8 replies on “Mad Men Monday”

  1. There was also a lot packed into those last couple lines there, metaphorically speaking.

    “Leave the door open or closed?”
    “Open.”

    Wonder if now with Anna’s passing as somebody who actually “knew” Dick Whitman and not Don Draper, if that means Don is more able to move on with his life and be more open with people. One thing about this season is we keep hoping and seeing little flashes of Don picking himself back up and kicking ass again. Saw it last week with the whole scheme to make the other ad agency go bankrupt with Honda (or was that the week before?), and seeing it again with Don being open with Peggy, a rarity for him.

  2. I wonder if showing the ugly side of hyper-boozing was in any way a concious choice to avoid the unfortunate glamorization/romanticization of an era’s lifestyle that was already starting to happen (“What Mad Men Character Are You?”) and that completely happened, albeit briefly, in the mid-nineties during the zoot suit/cocktail culture/Swingers-the-movie era?

    Either way, I’m glad the show’s taken that turn. That Swingers shit was annoying.

    As for bodily function jokes, don’t forget Rizzo coming into Peggy’s office asking if she farted, which immediately followed him asking her behind the closed door if she had her hand down her panties. I admit, I lul’d.

    Oh, and JACOB, you, too, are such a Jew!

    (Don’t get all meshugenah. I am, too).

  3. Hey welcome back guys. After a second watch I decided to jump on the internet bandwagon and say this was one of the best episodes of Mad Men I’ve seen.

    Also forgot to mention the hand holding at the end, which reminds of us Peggy taking Don’s hand in the first episode, showing us how far they’ve come together. This was kind of an insider’s episode. Lot’s of pay offs. I had this written down in my notes I swear. I’d scan them in to prove it but they’re covered with pornographic sketches.

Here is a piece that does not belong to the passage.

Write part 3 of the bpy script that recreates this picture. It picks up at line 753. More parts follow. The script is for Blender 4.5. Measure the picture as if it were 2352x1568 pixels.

    twosquattingwomen it’s funny how Mad Men is taking this turn on alcohol and then we’re bombarded with a “cocktail culture” app from AMC.

  4. I agree, Jacob. For a show about Don and Peggy, this episode was a long time coming. Don finally shows Peggy he respects her enough to treat her like the other senior colleagues. I don’t want them to hook up like everyone else out there, but I hope Don takes her on a plane trip somewhere nice.

    Also: “‘I’m the greatest.’ Not if you have to say it…” Projecting much, Don?

  5. I got nervous when Peggy opened the business cards, nothing would kill the momentum of the Don-Peggy relationship (and thus the focal point of the entire series) more than her starting another agency. But she’s not ready and she knows it. I’m still waiting for the enevitable “fixing the Lifeโ„ข Cereal slogan” scene. I’m imagining them sitting around drinking, frustrated and tired throwing around things like, “Life is shit!” (laughs) “life is hell” (laughs) “life is terrible” …until someone (Crane?) blurts out “fortunately its also a cereal!) …[silence]

    Overall, I’d say this is my favorite episode yet- Peggy’s laugh when Don says “Roger’s writing a book?!”; Don too busy, distracted and guilty to sleep with anyone; Duck trying to shit on Roger’s chair; Don ‘sprucing-up’ after a shitty night to calmly predict that the Clay-over-Liston photo was history…

    This is why Mad Men is the best shit on TV right now!